Recentemente, o coordenador regional da SPU, Emerson Santos, disse que pelo menos seis ações demolitórias foram expedidas pelo órgão federal. Ele já havia adiantado que muitas marinas ampliaram seus espaços, supostamente sem autorização. Santos chegou a cobrar da Prefeitura de Guarujá fiscalização das ocupações atuais e futuras, visto que as marinas são acessadas também por terra.
Ao percorrer de barco o Canal de Bertioga, a Reportagem detectou supostos abusos e irregularidades em Área de Preservação Permanente (APP) existente em toda extensão do canal, por causa do mangue e a biodiversidade nele inserida.

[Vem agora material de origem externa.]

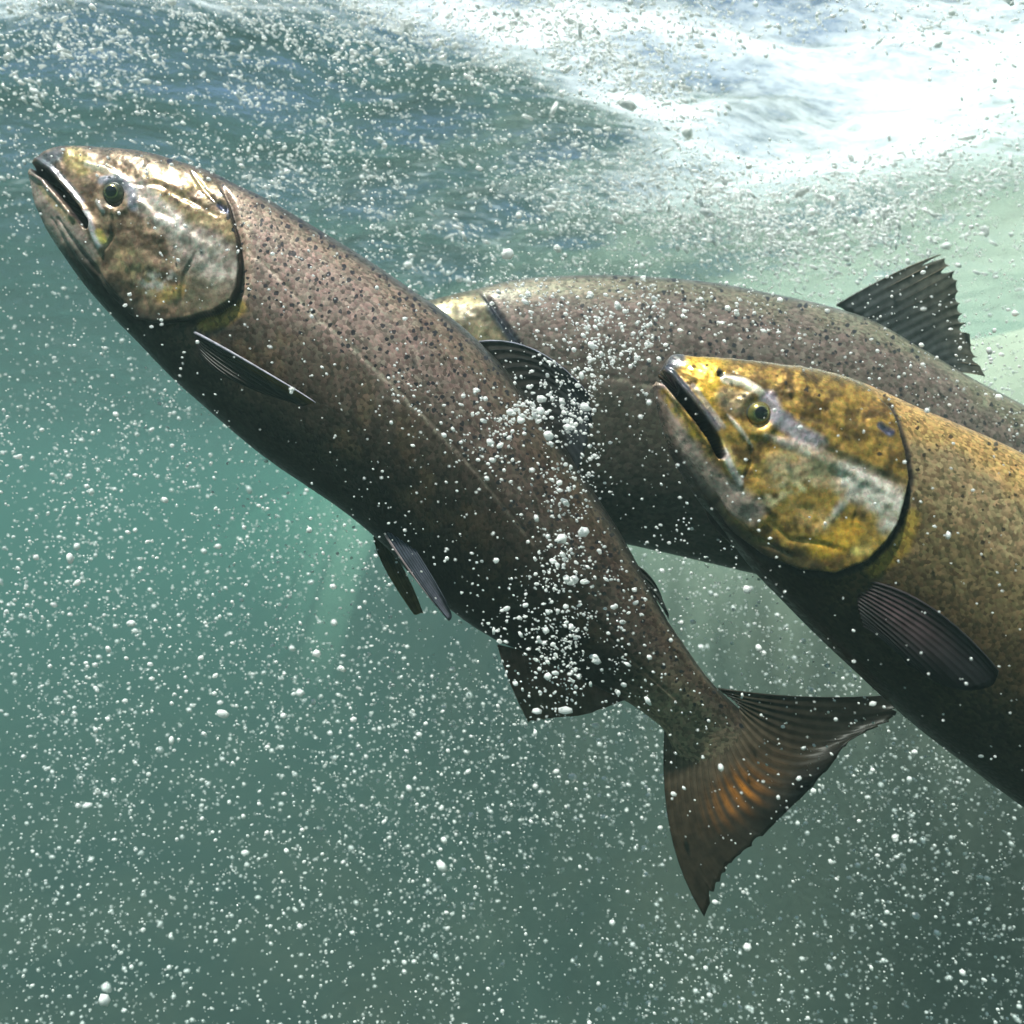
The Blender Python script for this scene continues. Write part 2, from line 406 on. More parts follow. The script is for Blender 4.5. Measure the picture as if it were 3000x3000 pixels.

Há uma certa falta de isonomia.
Enquanto uma família de pescador é rigorosamente fiscalizada e sequer pode reparar um pequeno píer de madeira, que não causa praticamente impacto ambiental, os milionários podem, por exemplo, manter um píer de alvenaria cortando parte do canal de navegação para atracar lanchas, iates e outras embarcações de recreio.

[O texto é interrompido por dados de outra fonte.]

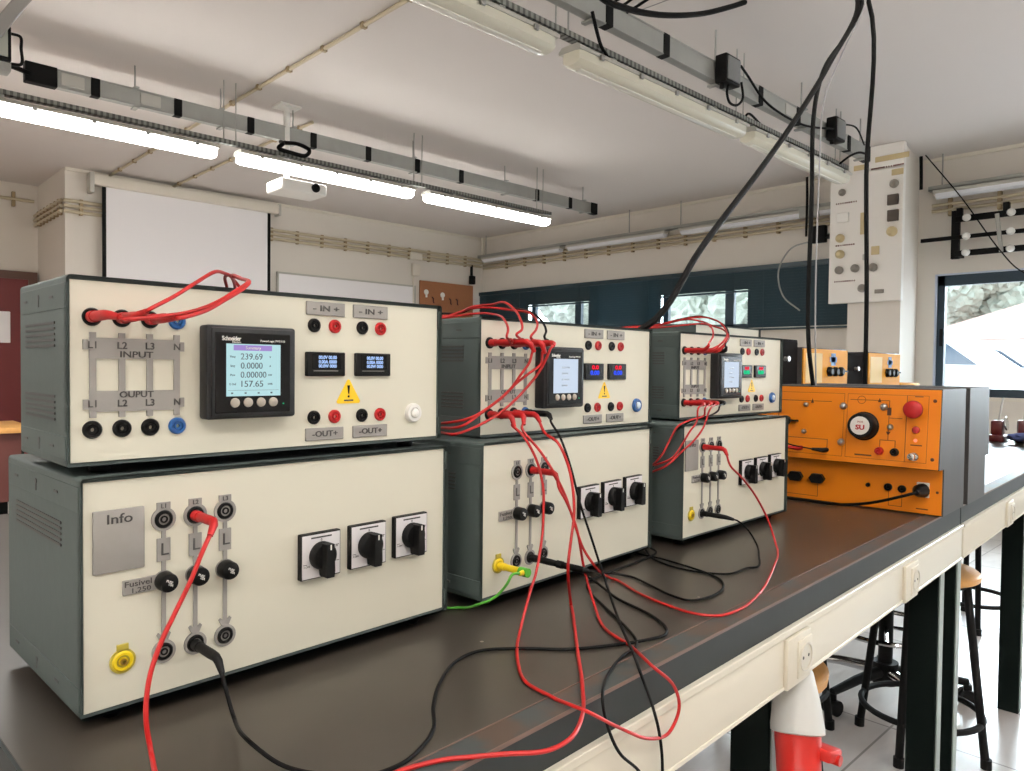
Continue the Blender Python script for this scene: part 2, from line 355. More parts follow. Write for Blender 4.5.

Mais. Praticamente sem regras e fiscalização, constroem residências luxuosas, delimitam com boias e cordas o espaço aquático e mantém guaritas de segurança particular, que expulsa pescadores que se aproximam.
Vale lembrar que manguezais – que ocupam toda a extensão do canal - são considerados berçários do mar, pois são locais de reprodução de diversos peixes, crustáceos e moluscos, além de outras espécies marinhas que procuram as águas calmas e ricas em matéria orgânica para desovar. Tamanha biodiversidade aquática também atrai aves e mamíferos. No caso em questão, há anos que se registra queda dessas espécies no canal.
Foram descobertas duas dragas para aprofundar a área de manobra para atracação de lanchas e iates em frente aos imóveis, construídos em área de mangue visivelmente aterrada. A Reportagem chegou a flagrar dois postos de combustível para abastecer embarcações também sobre o mangue, que estariam regularizados por conta de compensações ambientais.
A construção ou qualquer intervenção humana em APP apenas será permitida se enquadrada dentro do que o Código Florestal (Lei 12.651/12). Ele estipula a forma sustentável e ecologicamente correta de se fazer ou se estabelecer. Caso contrário, a ação poderá ser enquadrada como infração administrativa e crime ambiental.
Motos aquáticas, lanchas e iates acima do limite de velocidade, proporcionando marolas que causam perigo aos poucos pescadores que se arriscam na busca de sobrevivência, também foram flagradas. Vale ressaltar que a velocidade máxima no Canal de Bertioga e nos rios é de oito nós – 15 quilômetros por hora. A maioria estava em velocidade bem superior.
As marolas, além de causar risco de capotamento de embarcações menores, destroem a vegetação ciliar dos mangues, causando grande impacto ecológico. Algumas árvores nativas, por exemplo, estão com as raízes expostas e pendendo para os lados.
O novo Código Florestal (Lei 12.651/12) estabelece como regra a proibição de construções em APP. Em seu 8º artigo estabelece que, excepcionalmente, é possível construir ou fazer outro tipo de intervenção somente em quatro casos: utilidade pública, interesse social, atividades eventuais ou de baixo impacto, em casos de pequena propriedade ou posse rural familiar ou atividades de aquicultura.
A Reportagem entrou em contato com outras autoridades, mas nenhuma se mostrou ativa em relação à questão, com exceção da Marinha do Brasil, que garantiu que fiscaliza os abusos.